Man muss hierzu lediglich selbständig die Wagennummer und den Sitzplatz eingeben.
Wenn man erfolgreich einchecken konnte war dieser Platz nicht für die eigene Fahrtstrecke für jmd anderen reserviert und es erfolgt auch keine Kontrolle mehr durch die Bahn Mitarbeiter.
Hallo Lina, stimmt. Der Artikel ist aus dem Sommer 2018, damals galt noch die andere Regelung.
Die Franzosen, Schweden, Finnen etc. bekommen es mit obligatorischen Reservierungen ja auch hin. Das ist durchaus sinnvoll, damit es völlig überfüllte Züge nicht gibt. Das dient neben dem besseren Reisekomfort auch der Sicherheit. Wenn man umbuchen möchte, geht das je nach gebuchtem Tickettarif völlig unproblematisch, es sei denn, der gewünschte Zug ist ausgebucht. Im Fernverkehr sollte jedem (auch dem Pendler) eine gewisse Vorplanung möglich sein, um dann im gewünschten Zug eine Reservierung zu bekommen. Wer natürlich freitagsnachmittags versucht, im nächsten Zug eine Reservierung bekommen, dürfte Probleme bekommen und hat dann eben Pech gehabt, wie auch beim ausgebuchten Flugzeug oder Bus. Es wäre aber andererseits eine gute Möglichkeit für die Bahn, zu sehen, zu welchen Zeiten und in welchen Zügen eine hohe Nachfrage besteht, um dann ein bedarfsgerechteres Angebot zu bieten.
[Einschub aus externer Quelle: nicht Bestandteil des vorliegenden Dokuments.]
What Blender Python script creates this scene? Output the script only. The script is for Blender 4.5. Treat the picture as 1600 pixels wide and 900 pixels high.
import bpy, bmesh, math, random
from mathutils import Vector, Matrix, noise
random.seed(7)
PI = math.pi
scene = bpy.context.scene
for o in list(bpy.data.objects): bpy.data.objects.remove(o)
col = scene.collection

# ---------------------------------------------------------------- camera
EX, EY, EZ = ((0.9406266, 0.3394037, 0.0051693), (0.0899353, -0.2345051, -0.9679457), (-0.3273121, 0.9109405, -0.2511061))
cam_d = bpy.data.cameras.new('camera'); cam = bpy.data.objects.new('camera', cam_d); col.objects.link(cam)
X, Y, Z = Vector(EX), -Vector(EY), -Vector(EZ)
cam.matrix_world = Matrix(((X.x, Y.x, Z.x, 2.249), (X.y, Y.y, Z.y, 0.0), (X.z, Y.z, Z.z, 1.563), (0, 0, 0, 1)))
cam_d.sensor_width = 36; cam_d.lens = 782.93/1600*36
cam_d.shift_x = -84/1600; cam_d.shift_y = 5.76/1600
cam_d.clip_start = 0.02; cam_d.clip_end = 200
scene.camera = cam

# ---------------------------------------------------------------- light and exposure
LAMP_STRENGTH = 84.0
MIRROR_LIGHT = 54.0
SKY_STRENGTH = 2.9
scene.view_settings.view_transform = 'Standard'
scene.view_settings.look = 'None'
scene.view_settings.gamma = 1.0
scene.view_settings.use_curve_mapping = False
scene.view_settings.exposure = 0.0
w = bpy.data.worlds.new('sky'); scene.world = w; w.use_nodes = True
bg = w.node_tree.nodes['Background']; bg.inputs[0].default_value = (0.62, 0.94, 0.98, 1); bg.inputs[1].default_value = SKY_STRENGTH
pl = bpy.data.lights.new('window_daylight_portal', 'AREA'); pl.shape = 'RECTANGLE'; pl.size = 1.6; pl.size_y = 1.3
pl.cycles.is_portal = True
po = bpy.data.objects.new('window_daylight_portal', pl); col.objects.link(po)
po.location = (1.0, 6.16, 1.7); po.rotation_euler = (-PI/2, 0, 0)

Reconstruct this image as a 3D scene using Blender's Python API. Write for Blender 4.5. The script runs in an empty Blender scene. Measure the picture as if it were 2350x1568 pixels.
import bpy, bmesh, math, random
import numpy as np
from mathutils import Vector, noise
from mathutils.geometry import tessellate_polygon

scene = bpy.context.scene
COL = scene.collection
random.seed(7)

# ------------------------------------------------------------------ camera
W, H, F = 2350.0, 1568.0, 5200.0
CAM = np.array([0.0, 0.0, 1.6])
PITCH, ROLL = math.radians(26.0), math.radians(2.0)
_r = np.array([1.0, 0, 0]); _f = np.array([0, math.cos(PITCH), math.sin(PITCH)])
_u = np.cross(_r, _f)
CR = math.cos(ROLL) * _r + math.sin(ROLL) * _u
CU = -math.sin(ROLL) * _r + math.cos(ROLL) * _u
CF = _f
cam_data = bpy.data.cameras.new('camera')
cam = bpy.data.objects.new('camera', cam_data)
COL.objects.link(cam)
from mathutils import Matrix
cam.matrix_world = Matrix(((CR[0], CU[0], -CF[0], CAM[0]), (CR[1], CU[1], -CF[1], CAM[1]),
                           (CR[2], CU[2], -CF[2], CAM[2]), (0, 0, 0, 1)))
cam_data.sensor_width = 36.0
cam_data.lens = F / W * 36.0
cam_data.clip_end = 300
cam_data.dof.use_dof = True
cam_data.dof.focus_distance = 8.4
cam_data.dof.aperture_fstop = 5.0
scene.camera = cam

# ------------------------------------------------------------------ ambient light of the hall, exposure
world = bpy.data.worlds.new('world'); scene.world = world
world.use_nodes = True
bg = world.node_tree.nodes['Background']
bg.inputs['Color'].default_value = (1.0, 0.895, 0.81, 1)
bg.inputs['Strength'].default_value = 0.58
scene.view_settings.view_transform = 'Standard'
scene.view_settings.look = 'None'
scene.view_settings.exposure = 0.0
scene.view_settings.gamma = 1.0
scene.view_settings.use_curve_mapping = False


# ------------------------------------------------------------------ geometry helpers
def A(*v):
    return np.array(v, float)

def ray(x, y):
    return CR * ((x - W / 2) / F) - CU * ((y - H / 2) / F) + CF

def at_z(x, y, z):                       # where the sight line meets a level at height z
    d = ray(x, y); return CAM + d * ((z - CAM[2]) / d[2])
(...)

Es sollte auf jeden Fall an jedes Fahrticket eine Sitzplatzreservierung gebunden sein. Die total überfüllten Züge mit vollgestopften Gängen sind eine Zumutung. Was passiert denn, wenn es mal einen Unfall gibt? Fliegen dann alle durch die Gegend? Wie kommt man raus, wenn sich die Menschen in den Gängen stapeln? Ich finde das höchst fahrlässig!